Regenerate your table of contents before converting
Right-click the table of contents in Word and choose Update Field then Update Entire Table, which refreshes both the page number references and the bookmark targets that every TOC entry depends on. Doing this immediately before conversion ensures the TOC links in the resulting PDF point to the correct pages even if you inserted, removed, or reordered sections during the most recent edit pass. A stale TOC is the most common source of broken internal links in converted documents.
Verify links with the cursor, not just visually
A hyperlink in a PDF may display as blue underlined text and look perfectly normal, yet have no link annotation attached at all because the conversion silently dropped the relationship. Always hover the cursor over each link after conversion to confirm it actually works. If the cursor changes from an arrow to a hand pointer, the annotation exists and the link is live. If the cursor stays as an arrow, the link broke during conversion and needs to be re-inserted in the source Word document before reconverting. Visual inspection alone is not sufficient.

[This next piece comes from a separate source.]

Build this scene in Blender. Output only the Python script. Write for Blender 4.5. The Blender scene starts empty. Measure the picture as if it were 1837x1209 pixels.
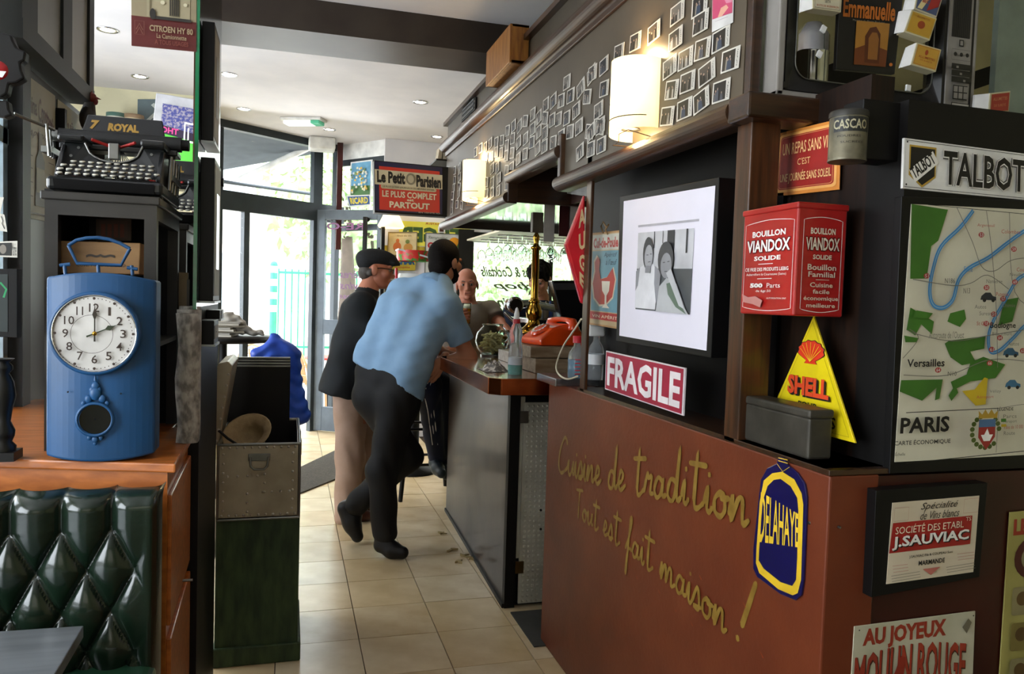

Use descriptive link text rather than bare URLs
Link text like Visit our pricing page converts to a PDF annotation in exactly the same way as a bare URL like https://example.com/pricing, with no difference in the underlying mechanism. Descriptive link text is much easier to click on mobile devices because it provides a wider tap target, is better for screen readers and other accessibility tools, looks more polished in a printed copy of the document, and avoids the ugly visual interruption that a long bare URL creates in the middle of a paragraph. Always prefer descriptive text where the surrounding context allows.